Perhaps it was in mourning for the dead over whose battlefields he has been wending his way toward New Orleans that Mr. Bierce was dressed in black. From head to foot he was attired in this color, except where the white cuffs and collar and shirt front showed through. He even carried a walking cane, black as ebony and unrelieved by gold or silver. But his eyes, blue and piercing as when they strove to see through the smoke at Chickamauga, retained all the fire of the indomitable fighter.

"I'm on my way to Mexico, because I like the game," he said. "I like the fighting; I want to see it. And then I don't think Americans are as oppressed there as they say they are, and I want to get at the true facts of the case. Of course, I'm not going into the country if I find it unsafe for Americans to be there, but I want to take a trip diagonally across from northeast to southwest by horseback, and then take ship for South America, go over the Andes and across that continent, if possible, and come back to America again.

There is no family that I have to take care of; I've retired from writing and I'm going to take a rest.
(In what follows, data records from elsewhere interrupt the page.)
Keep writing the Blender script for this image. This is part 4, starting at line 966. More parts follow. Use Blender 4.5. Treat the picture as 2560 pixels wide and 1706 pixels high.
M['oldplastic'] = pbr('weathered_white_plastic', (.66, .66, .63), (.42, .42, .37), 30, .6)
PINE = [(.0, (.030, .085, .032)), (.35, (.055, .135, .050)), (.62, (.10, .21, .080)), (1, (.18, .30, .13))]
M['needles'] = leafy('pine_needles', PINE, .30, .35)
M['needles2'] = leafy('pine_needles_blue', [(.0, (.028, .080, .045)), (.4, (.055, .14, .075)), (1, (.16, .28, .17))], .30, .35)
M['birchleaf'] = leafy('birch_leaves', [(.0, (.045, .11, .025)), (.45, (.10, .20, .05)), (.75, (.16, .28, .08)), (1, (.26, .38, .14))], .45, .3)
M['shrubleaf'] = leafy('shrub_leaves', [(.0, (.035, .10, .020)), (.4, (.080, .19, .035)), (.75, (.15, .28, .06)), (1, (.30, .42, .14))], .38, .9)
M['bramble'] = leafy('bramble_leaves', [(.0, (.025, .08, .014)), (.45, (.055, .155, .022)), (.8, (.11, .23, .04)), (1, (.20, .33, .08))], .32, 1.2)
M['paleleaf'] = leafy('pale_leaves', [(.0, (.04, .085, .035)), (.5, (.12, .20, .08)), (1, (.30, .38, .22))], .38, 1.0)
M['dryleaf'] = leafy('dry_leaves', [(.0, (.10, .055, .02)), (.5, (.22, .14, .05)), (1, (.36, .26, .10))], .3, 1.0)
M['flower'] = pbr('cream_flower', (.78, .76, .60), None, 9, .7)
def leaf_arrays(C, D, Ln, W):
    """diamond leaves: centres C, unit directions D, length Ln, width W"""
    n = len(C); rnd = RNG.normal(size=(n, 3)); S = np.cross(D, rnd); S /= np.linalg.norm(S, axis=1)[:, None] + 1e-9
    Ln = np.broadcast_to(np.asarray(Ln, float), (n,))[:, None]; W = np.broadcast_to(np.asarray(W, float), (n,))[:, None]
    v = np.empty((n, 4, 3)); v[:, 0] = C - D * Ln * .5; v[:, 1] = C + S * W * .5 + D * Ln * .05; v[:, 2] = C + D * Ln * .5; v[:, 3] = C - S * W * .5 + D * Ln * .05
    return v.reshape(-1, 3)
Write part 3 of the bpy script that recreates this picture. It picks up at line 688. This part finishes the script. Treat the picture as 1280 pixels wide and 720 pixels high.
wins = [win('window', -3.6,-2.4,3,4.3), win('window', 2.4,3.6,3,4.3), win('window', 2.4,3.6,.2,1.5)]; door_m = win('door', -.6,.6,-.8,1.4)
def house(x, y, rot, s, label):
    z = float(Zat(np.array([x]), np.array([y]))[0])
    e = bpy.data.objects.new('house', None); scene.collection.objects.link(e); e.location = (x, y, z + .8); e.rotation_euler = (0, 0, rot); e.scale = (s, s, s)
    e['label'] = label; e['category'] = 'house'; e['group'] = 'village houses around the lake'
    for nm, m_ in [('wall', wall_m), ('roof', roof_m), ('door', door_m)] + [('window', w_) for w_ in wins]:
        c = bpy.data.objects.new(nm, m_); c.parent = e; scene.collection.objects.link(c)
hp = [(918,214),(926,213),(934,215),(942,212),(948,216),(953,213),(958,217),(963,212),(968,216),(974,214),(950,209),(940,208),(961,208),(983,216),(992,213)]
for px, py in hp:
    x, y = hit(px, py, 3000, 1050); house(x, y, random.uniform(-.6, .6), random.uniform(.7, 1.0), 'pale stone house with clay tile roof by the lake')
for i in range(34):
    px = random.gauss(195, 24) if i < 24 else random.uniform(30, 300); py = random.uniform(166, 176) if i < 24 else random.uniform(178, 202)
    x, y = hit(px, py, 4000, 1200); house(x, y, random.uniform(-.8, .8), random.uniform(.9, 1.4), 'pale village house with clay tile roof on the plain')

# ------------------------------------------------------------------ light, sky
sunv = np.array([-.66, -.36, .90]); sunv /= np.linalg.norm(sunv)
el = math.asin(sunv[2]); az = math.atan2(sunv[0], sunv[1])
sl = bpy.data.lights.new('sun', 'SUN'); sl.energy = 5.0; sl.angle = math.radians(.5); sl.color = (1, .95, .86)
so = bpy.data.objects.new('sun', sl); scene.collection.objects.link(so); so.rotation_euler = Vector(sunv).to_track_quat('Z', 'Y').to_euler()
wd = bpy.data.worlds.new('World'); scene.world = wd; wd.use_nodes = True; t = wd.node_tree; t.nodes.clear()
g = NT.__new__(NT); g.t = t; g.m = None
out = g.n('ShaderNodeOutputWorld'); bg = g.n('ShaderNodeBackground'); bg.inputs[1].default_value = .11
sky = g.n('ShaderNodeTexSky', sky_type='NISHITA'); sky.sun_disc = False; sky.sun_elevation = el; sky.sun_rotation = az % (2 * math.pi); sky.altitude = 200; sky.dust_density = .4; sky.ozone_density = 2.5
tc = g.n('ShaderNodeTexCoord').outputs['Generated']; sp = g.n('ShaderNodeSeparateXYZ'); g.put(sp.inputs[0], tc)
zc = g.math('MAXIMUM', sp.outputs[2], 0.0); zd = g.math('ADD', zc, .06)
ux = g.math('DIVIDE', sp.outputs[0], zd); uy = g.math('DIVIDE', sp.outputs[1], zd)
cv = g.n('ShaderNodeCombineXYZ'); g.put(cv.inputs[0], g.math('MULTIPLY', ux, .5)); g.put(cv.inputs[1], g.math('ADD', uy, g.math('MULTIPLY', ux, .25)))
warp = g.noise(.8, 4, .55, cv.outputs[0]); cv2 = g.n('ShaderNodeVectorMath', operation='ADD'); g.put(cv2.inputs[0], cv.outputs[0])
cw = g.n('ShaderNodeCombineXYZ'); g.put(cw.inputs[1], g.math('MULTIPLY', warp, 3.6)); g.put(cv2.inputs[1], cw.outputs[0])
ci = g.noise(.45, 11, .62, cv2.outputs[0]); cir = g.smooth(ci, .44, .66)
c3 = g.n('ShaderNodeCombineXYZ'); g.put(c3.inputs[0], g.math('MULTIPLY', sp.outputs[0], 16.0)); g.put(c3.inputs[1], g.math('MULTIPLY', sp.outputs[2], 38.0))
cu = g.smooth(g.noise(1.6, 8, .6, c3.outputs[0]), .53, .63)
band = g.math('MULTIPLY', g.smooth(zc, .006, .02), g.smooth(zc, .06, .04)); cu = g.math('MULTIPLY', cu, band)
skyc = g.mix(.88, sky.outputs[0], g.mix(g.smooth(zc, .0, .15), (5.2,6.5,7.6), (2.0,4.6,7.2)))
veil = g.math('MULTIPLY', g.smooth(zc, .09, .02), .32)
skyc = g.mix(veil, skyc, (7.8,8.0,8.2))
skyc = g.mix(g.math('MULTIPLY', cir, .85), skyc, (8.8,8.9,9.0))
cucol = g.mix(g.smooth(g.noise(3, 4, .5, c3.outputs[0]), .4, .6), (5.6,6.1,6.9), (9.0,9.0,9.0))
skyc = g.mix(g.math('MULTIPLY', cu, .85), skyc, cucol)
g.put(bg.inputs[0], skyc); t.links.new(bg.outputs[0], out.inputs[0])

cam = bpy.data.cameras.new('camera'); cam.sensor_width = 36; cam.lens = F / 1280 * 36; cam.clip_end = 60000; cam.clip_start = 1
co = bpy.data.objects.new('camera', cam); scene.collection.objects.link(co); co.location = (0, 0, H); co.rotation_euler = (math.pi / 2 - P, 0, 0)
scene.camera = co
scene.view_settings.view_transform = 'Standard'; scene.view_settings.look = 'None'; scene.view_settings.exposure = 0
No, my trip isn't for local color. I've retired just the same as a merchant or businessman retires. I'm leaving the field for the younger authors."

An inquisitive question was interjected as to whether Mr. Bierce had acquired a competency only from his writings, but he did not take offense.

"My wants are few, and modest," he said, "and my royalties give me quite enough to live on. There isn't much that I need, and I spend my time in quiet travel. For the last five years I haven't done any writing. Don't you think that after a man has worked as long as I have that he deserves a rest? But perhaps after I have rested I might work some more -- I can't tell, there are so many thingsä" and the straightforward blue eyes took on a faraway look, "there are so many things that might happen between now and when I come back. My trip might take several years, and I'm an old man now."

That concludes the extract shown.